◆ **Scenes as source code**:
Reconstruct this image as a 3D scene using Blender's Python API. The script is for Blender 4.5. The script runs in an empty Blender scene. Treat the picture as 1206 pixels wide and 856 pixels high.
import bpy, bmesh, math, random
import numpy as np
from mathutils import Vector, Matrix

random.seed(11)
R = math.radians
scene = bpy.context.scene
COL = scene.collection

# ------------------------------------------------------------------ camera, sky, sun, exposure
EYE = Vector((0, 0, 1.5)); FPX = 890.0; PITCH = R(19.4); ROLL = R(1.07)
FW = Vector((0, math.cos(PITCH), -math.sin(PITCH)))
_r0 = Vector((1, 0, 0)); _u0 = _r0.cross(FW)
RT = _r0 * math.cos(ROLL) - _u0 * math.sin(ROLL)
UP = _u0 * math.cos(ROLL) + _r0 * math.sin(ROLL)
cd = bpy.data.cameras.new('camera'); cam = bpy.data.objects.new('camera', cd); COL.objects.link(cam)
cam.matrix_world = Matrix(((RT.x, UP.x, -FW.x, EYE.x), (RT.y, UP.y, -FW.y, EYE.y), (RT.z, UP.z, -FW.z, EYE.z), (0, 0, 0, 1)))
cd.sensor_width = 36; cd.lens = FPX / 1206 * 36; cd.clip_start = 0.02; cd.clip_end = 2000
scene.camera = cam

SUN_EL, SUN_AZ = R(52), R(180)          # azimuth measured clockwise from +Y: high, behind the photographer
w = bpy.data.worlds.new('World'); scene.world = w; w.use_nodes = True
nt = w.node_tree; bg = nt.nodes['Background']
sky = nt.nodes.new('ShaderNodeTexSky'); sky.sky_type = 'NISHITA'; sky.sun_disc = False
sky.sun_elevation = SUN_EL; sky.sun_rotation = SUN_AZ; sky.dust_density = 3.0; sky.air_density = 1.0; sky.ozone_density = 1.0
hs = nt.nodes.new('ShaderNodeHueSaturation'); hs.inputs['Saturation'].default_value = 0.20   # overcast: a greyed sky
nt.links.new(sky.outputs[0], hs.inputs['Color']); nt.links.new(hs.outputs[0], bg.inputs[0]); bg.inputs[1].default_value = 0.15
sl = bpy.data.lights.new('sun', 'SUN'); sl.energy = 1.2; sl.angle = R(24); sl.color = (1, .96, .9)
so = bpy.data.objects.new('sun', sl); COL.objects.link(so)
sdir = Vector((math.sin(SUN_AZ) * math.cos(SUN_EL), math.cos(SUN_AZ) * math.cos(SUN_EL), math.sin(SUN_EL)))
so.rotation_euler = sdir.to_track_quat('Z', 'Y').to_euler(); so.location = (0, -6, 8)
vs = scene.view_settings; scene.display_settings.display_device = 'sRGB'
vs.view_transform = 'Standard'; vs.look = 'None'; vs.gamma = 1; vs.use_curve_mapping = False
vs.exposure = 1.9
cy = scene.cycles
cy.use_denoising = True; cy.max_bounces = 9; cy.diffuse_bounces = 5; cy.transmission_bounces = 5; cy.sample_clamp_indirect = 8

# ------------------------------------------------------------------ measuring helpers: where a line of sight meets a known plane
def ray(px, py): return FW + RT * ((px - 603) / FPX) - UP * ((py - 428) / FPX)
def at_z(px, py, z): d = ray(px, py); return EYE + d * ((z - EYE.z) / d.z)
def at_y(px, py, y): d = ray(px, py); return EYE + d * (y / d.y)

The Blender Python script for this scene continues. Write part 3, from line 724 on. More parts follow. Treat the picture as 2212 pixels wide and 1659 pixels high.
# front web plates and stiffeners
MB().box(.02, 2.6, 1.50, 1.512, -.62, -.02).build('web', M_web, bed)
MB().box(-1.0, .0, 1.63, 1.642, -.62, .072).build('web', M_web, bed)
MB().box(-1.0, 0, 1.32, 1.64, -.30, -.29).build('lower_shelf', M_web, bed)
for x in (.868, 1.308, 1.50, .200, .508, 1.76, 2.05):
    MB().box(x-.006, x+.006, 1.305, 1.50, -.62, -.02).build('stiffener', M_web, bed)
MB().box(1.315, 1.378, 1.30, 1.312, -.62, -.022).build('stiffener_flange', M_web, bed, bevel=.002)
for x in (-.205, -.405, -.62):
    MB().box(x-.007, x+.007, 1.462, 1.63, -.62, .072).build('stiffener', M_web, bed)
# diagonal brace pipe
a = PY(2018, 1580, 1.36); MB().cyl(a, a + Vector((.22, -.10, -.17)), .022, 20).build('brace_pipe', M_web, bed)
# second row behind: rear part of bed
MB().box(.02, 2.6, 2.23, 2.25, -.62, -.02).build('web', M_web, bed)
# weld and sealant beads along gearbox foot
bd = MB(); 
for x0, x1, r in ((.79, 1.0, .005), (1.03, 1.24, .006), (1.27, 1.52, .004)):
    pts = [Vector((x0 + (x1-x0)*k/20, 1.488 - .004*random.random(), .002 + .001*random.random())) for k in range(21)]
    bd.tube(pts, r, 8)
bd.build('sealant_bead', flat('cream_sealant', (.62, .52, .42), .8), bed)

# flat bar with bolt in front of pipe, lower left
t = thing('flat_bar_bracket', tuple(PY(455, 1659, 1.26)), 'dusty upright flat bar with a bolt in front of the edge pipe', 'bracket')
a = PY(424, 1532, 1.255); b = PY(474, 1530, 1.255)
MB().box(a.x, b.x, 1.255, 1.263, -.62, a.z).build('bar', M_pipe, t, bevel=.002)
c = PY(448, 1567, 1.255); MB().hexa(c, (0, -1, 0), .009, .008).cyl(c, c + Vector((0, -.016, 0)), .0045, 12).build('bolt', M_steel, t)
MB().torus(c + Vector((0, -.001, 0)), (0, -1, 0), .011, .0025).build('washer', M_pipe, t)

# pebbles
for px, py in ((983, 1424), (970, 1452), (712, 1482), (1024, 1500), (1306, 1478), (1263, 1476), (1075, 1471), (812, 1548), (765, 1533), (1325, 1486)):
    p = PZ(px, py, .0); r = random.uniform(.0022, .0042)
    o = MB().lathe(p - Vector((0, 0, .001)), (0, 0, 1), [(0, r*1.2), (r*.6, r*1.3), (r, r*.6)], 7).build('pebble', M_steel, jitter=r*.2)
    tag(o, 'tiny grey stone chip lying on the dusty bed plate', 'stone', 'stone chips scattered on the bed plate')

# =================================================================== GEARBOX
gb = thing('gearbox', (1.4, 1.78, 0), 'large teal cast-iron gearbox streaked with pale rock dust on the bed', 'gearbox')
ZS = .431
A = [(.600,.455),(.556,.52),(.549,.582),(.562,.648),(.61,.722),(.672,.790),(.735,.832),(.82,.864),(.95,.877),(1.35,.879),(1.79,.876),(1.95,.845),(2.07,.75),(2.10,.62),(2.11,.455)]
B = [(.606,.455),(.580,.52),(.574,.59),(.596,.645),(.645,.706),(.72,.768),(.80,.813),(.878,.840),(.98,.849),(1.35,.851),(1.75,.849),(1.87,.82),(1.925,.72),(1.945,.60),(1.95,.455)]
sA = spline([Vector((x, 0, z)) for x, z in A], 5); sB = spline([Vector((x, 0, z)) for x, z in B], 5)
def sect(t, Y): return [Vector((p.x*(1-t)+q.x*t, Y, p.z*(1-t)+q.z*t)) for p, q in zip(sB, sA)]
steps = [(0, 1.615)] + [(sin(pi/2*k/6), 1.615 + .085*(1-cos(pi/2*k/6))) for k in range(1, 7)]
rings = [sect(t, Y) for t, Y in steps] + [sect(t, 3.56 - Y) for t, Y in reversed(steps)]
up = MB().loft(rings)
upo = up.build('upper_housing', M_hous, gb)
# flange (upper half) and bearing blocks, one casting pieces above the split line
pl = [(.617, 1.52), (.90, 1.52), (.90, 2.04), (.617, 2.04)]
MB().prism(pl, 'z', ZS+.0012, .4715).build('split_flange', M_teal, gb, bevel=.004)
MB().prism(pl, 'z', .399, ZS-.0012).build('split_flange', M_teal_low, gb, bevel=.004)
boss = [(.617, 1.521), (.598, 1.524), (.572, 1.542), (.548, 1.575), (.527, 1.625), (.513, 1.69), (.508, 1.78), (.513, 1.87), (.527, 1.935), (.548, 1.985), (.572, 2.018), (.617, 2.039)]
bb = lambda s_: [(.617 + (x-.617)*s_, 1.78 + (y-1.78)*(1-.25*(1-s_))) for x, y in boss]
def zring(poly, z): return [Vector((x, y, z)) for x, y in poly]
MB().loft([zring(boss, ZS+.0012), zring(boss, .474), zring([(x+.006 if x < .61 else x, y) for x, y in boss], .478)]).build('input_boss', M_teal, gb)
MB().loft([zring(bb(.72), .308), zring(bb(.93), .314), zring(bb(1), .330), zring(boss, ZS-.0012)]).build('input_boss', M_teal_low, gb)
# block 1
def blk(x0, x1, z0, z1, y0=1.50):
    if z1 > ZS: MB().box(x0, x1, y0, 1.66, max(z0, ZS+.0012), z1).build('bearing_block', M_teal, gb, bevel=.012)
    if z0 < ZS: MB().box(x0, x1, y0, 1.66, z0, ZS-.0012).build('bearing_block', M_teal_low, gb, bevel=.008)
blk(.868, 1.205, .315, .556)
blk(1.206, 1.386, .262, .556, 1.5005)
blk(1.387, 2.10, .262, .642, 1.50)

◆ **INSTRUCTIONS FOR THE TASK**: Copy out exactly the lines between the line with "ZS-.0012)]).build('input_boss', M_teal_low, gb)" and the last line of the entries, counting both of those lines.

◆ **THE RESULT**:
MB().loft([zring(bb(.72), .308), zring(bb(.93), .314), zring(bb(1), .330), zring(boss, ZS-.0012)]).build('input_boss', M_teal_low, gb)
# block 1
def blk(x0, x1, z0, z1, y0=1.50):
    if z1 > ZS: MB().box(x0, x1, y0, 1.66, max(z0, ZS+.0012), z1).build('bearing_block', M_teal, gb, bevel=.012)
    if z0 < ZS: MB().box(x0, x1, y0, 1.66, z0, ZS-.0012).build('bearing_block', M_teal_low, gb, bevel=.008)
blk(.868, 1.205, .315, .556)
blk(1.206, 1.386, .262, .556, 1.5005)
blk(1.387, 2.10, .262, .642, 1.50)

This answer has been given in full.